憲法フォーラム講演は不出来

2022年05月05日

 4日(水)午前10時から菊池郡菊陽町の図書館ホールで「熊本三区憲法改正フォーラム」を開催しました。主催者は自由民主党熊本県第三選挙区支部です。選挙区内から市町村の首長さん、議員さん、それぞれの後援会の皆さん200人以上が参加していただきました。毎年憲法記念日に行っているものですが、特に今年は憲法改正の機運が盛り上がってますので、私も気合を入れて講演の準備をしました。

 前川收自民党県連会長、荒木泰臣全国町村会長(嘉島町長)が来賓として挨拶され、党本部から送られてきたDVDが流された後、私の憲法改正についての講演に移りました。

 講演の構成は憲法の前文について日本国憲法と各国の憲法を比較しました。日本国憲法がいかに自らの国の歴史や民族的誇りの記述が少なく、ほぼ国民主権と平和のみの文言が並んでいるかなど、諸外国の憲法と前文としてはかなり異質であることを強調しました。

 その後、自民党が憲法改正の四項目として掲げている「9条に自衛隊を明記する事」「緊急事態条項の追加」「合区の解消をはじめとする人口だけで定数を決めない選挙制度」「教育に関しての国の責務」について一つ一つその論拠となるところを説明していきました。

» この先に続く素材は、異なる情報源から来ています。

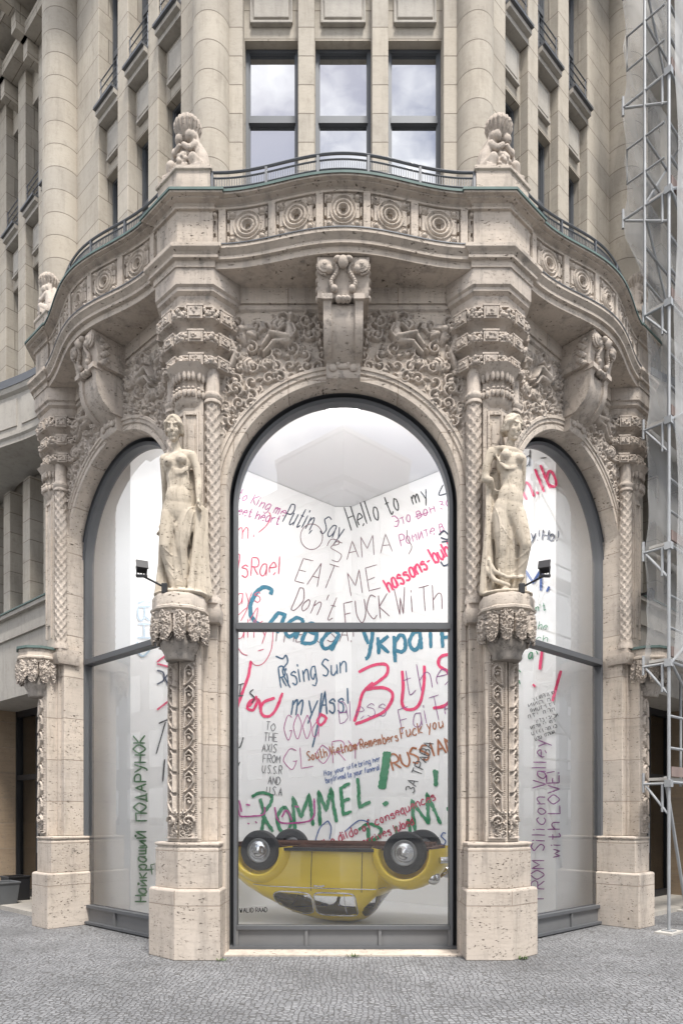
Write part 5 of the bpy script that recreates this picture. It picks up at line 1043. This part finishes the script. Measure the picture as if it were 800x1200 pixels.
def sp(n, m, mat, sm=40): return link(n, m.mesh(n, mat, sm, uv=False), scf)     # local: x along the wing, y towards the wall
LV = [2.1, 3.79, 5.43, 7.19, 8.84, 10.42, 12.08, 13.8]; BAYL = 2.5
for i in range(4):
    for y in ((0, .0),) if i == 0 else ((0, .0), (.72, .0)):
        o = sp('pole', MB().tube([(i * BAYL, y[0], .05), (i * BAYL, y[0], 15)], .023, 10), GALV); 
        bp = sp('base_board', MB().box(i * BAYL - .2, i * BAYL + .2, y[0] - .12, y[0] + .12, .0, .03), DECK); link('base_plate', MB().box(i * BAYL - .075, i * BAYL + .075, y[0] - .075, y[0] + .075, .031, .045).tube([(i * BAYL, y[0], .04), (i * BAYL, y[0], .3)], .018, 8).mesh('base_plate', GALV), bp)
for li, z in enumerate(LV):
    for i in range(3):
        x = i * BAYL; sp('ledger', MB().tube([(x, 0, z + .02), (x + BAYL, 0, z + .02)], .022, 8), GALV); 
        if li < 7:
            sp('guard_rail', MB().tube([(x, 0, z + .95), (x + BAYL, 0, z + .95)], .02, 8), GALV); sp('guard_rail', MB().tube([(x, 0, z + .5), (x + BAYL, 0, z + .5)], .02, 8), GALV)
        sp('deck', MB().box(x + .05, x + BAYL - .03, .02, .30, z + .05, z + .09), DECK); sp('toe_board', MB().box(x + .05, x + BAYL - .05, -.02, .01, z + .1, z + .24), TOE)
    for i in range(4):
        x = i * BAYL; bl = .66 if z > 10 else .36; bk_ = MB(); bk_.tube([(x, 0, z), (x, bl, z)], .019, 8).tube([(x, .02, z - .42), (x, bl - .04, z - .03)], .018, 8).tube([(x, .09, z - .40), (x, .09, z)], .02, 8).tube([(x, bl, z - .12), (x, bl, z + .16)], .02, 8)
        sp('console_bracket', bk_, GALV); sp('coupler', MB().box(x - .04, x + .04, -.045, .05, z - .05, z + .05), GALV)
        if 0 < li and (i or li > 4): sp('end_frame', MB().tube([(x + .0, .06, z + .5), (x, .6, z + .5), (x, .6, z + 1.0), (x, .06, z + 1.0)], .016, 8), GALV)
for x, z0 in ((0, 8.84), (1.25, 2.1), (3.75, 2.1)): sp('pole', MB().tube([(x, .34, z0), (x, .34, 15)], .021, 10), GALV)
for z in LV[4:]:
    for dz in (.5, 1.0): sp('guard_rail', MB().tube([(0, .34, z + dz), (5, .34, z + dz)], .017, 8), GALV)
for li in range(4, 7): sp('diagonal_brace', MB().tube([(0 if li % 2 else 1.25, .36, LV[li]), (1.25 if li % 2 else 0, .36, LV[li + 1])], .017, 8), GALV)
for li in range(0, 7): sp('diagonal_brace', MB().tube([(0 if li % 2 else BAYL, -.03, LV[li]), (BAYL if li % 2 else 0, -.03, LV[li + 1])], .02, 8), GALV)
sp('stair_stringer', MB().tube([(.12, .1, LV[0] + .1), (.9, .1, .1)], .025, 8), GALV)
zs_ = np.linspace(3.85, 15, 150); 
def netp(i, j):
    z = zs_[j]; near = min(abs(z - q) for q in LV); lo_k = min(1, max(0, (10.2 - z) / 1.0)); e = -.03 + .13 * math.sin(math.pi * min(1, near / .84)) * (1 - .6 * lo_k) + .05 * lo_k
    x = e + (7.5 - e) * (i / 60) ** 1.2; y = .64 - .30 * lo_k + .025 * math.sin(x * 3.1 + z * .6) + .02 * math.sin(z * 3.8) * math.exp(-x); return (x, y, z)
sp('netting', MB().grid(netp, 60, 149), NETM, 180)
# outer net in front of the decks
def netq(i, j):
    z = zs_[j]; x = .06 + 7.4 * i / 50; return (x, -.06 - .025 * math.sin(x * 4 + z * 1.3) - .02 * abs(math.sin((z - LV[0]) * 1.9)), z)
sp('netting', MB().grid(netq, 50, 149), NETM, 180)
# small black lamp on the pier beside the scaffold
p_ = bw('r', 2.05, .35, 3.9 + .0); p_ = px(762, 697, 10.35); o = empty('wall_lamp', p_, AL); tag(o, 'tiny black lamp fixed beside the outermost right pillar', 'lamp')
link('housing', MB().lathe([(.05, -.07), (.06, .05), (.03, .09), (.0, .1)], (0, 0, 0), 14).mesh('housing', BLACK, 40), o); link('wall_bracket', MB().box(-.02, .02, 0, .6, .02, .05).mesh('wall_bracket', BLACK), o)
# ---------------------------------------------------------------- planters, weeds, paper
PLM = plain('planter_grey', (.10, .105, .11), .6, 0, .2, 6); SOIL = plain('soil', (.03, .024, .018), .95, 0, .4, 30)
for (x, y, h, w0, mat, lb) in ((-6.08, 12.2, .44, .17, PLM, 'grey tapered planter at the far left edge by the entrance'), (-6.12, 12.75, .42, .19, BLACK, 'black square planter box beside the entrance door')):
    o = empty('planter', (x, y, .076 if y > 12.5 else .0), R(-42)); tag(o, lb, 'planter')
    a, b2 = w0, w0 * (1.25 if mat is PLM else 1.0)
    link('pot', MB().loft([[(sx * k, sy * k, z) for sx, sy in ((-1, -1), (1, -1), (1, 1), (-1, 1))] for k, z in ((a, 0), (b2, h), (b2 + .015, h), (b2 + .015, h + .03), (b2 - .02, h + .03), (b2 - .02, h - .04))]).mesh('pot', mat), o, bevel=.006)
    link('soil', MB().box(-b2 + .025, b2 - .025, -b2 + .025, b2 - .025, h - .06, h - .035).mesh('soil', SOIL), o)
WEED = plain('weed_leaf', (.06, .10, .025), .7, 0, .3, 40)
for x, y, n_l, lb in ((px(413, 1119, 8.0).x, 7.93, 22, 'little green weed at the foot of the middle window step'), (px(611, 1124, 7.85).x, 7.8, 30, 'little green weed at the corner of the right pillar base'), (px(262, 1124, 7.8).x, 7.72, 12, 'tiny weed by the left pillar base')):
    m = MB(); rw = random.Random(n_l)
    for i in range(n_l):
        a, l_ = rw.uniform(0, 6.28), rw.uniform(.03, .075); d = Vector((math.cos(a), math.sin(a), rw.uniform(.3, 1.2))).normalized() * l_; s_2 = Vector((-math.sin(a), math.cos(a), 0)) * .008; o_ = Vector((rw.uniform(-.05, .05), rw.uniform(-.02, .02), 0))
        m.add([o_, o_ + d * .5 + s_2, o_ + d, o_ + d * .5 - s_2], [(0, 1, 2, 3)])
    o = link('weed', m.mesh('weed', WEED, None, False), None, (x, y, .003)); tag(o, lb, 'weed')
# ---------------------------------------------------------------- buildings across the crossing, seen mirrored in the panes
CONC = plain('pale_render', (.50, .50, .50), .8, 0, .1, .4); CONC2 = plain('grey_render', (.30, .30, .30), .8, 0, .1, .4); DGL = glassmat('office_glass', .25, dark=(.10, .11, .12))
ob = empty('office_building', (0, -28.3, 0)); tag(ob, 'pale corner office block with a stepped roof storey, mirrored in the middle arched window', 'building')
def wedge(r0, depth, z0, z1, setb=0, o_=ob):
    c, s_2 = math.cos(AL), math.sin(AL); a = Vector((0, -setb)); l1 = a + Vector((-c, -s_2)) * r0; r1 = a + Vector((c, -s_2)) * r0
    return [(a.x, a.y), (r1.x, r1.y), (r1.x - s_2 * depth * 0, r1.y - depth), (l1.x, l1.y - depth), (l1.x, l1.y)]
link('wall', MB().prism(wedge(34, 10, 0, 0, .3), 0, 24.0).mesh('wall', CONC), ob)
link('roof_slab', MB().prism(wedge(34.3, 10, 0, 0, -.5), 24.01, 24.45).mesh('roof_slab', CONC2), ob)
pe = wedge(6.6, 6, 0, 0, 1.2); link('roof_storey', MB().prism(pe, 24.46, 27.7).prism(wedge(6.8, 6, 0, 0, .9), 27.71, 28.0).mesh('roof_storey', CONC2), ob)
link('roof_storey', MB().prism(wedge(16, 8, 0, 0, 2.6), 24.47, 26.6).mesh('roof_storey', CONC2), ob)
for fl_ in range(7):
    for sg in (-1, 1):
        z = 1.0 + fl_ * 3.35; m = MB(); c, s_2 = math.cos(AL), math.sin(AL)
        for q in range(14):
            a0, a1 = 1.2 + q * 2.3, 2.9 + q * 2.3
            P_ = lambda a, o_: (sg * c * a + sg * s_2 * o_, -s_2 * a - .3 + c * o_)
            p0, p1, p2, p3 = P_(a0, .03), P_(a1, .03), P_(a1, -.1), P_(a0, -.1); m.prism([p0, p1, p2, p3], z, z + 1.9)
        link('window_band', m.mesh('window_band', DGL), ob)
        pq = lambda a, o_: (sg * c * a + sg * s_2 * o_, -s_2 * a - .3 + c * o_)
        link('ledge', MB().prism([pq(.0, .25), pq(34, .25), pq(34, -.1), pq(0, -.1)], z + 2.2, z + 2.4).mesh('ledge', CONC), ob)
for sg, nm in ((-1, 'left'), (1, 'right')):
    n_o = Vector((sg * math.sin(AL), -math.cos(AL))); d_o = Vector((sg * math.cos(AL), math.sin(AL))); b0 = Vector((sg * 3.3, 9.0)) + n_o * 19
    o = empty('street_building', (b0.x, b0.y, 0)); tag(o, 'lower grey street front across the %s side street, mirrored faintly in the %s window' % (nm, nm), 'building')
    Qp = lambda a, q: (d_o.x * a + n_o.x * q, d_o.y * a + n_o.y * q)
    link('wall', MB().prism([Qp(3, 0), Qp(60, 0), Qp(60, 10), Qp(3, 10)], 0, 12.5).mesh('wall', CONC2), o)
    for fl_ in range(3):
        m = MB()
        for q in range(20): m.prism([Qp(5 + q * 2.7, -.04), Qp(6.6 + q * 2.7, -.04), Qp(6.6 + q * 2.7, .1), Qp(5 + q * 2.7, .1)], 1 + fl_ * 3.8, 3.4 + fl_ * 3.8)
        link('window_band', m.mesh('window_band', DGL), o)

 特に9条改正は、ロシアがウクライナを侵略している時です。「今日のウクライナが明日の台湾有事になる」という危険性を、中国の近年の軍事力増強や習近平体制の今後10年間の独裁体制の確立、中国にとって台湾統一は国家としての核心的利益であること、などを説明しながら、スクリーンで日本を取り巻く各国の軍事力、中国の太平洋における第1列島線から第3列島線までの海洋戦略、台湾有事のシナリオ、とりわけ単なる武力だけでなく、ハイブリッド戦がどの様にして行われるかを、図とアニメーションを使いながら解説しました。
 そのために9条をどう変えるべきか、平成24年の自民党の改正案と、30年の改正案の違い、などもスクリーンに映しました。台湾有事に備えた日米共同の指揮命令システムが未だ準備されていないことを懸念するアメリカの前国務副長官のリチャード・アーミテージ氏の新聞への投稿を例にとり、憲法改正を経て日米の指揮命令系統の確立の重要性を話しました。

 緊急事態の追加に対してはすでに世界の憲法の93%が「緊急事態条項」を持ってることなどを述べ、1票の格差の問題ではこのままの憲法では衆議院は次の選挙は10増10減、2030年には13増13減、2040年には16増16減にしなければ「1票の平等」を謳っている憲法に違反する事に触れ、都市部だけ国会議員の数が多くなることへの選挙制度の歪(ひずみ)を述べ、人口以外の行政区の重視を含めた憲法の改正を訴えました。
 教育についても、石油などの資源もなく国土も狭い我が国の一番の資源は「人材」であることから、国家が責任をもって最終の教育まで当たらなければならない責務があることを強調しました。

 熱弁をふるいましたが、あまりにも内容を欲張ったために約1時間を費やしました。説明調の講演のために抑揚がなく、退屈された方もいらっしゃったように思います。おまけにプロジェクターの調子もよくなく、強調すべきところをアニメーションで動きのある線で指し示すことが出来ませんでした。私にとっては近年では最も不出来な講演でした。反省の限りです。

 まず、講演は30分前後に抑える事、知っていることをすべて述べるのではなく、本当に重要なところを抜き出して喋る事、強調する部分は特に様々な手段を使って訴える事、等に心掛けなければならないことを改めて痛感しました。

 講演終了後に「分かり易くて良かった」と言っていただいた方もおられましたが、私としては100点満点の20点程度でした。その日の夜も何が良くなかったのか、深く悩みました。

 来年に向けて「捲土重来」を期すしかありません。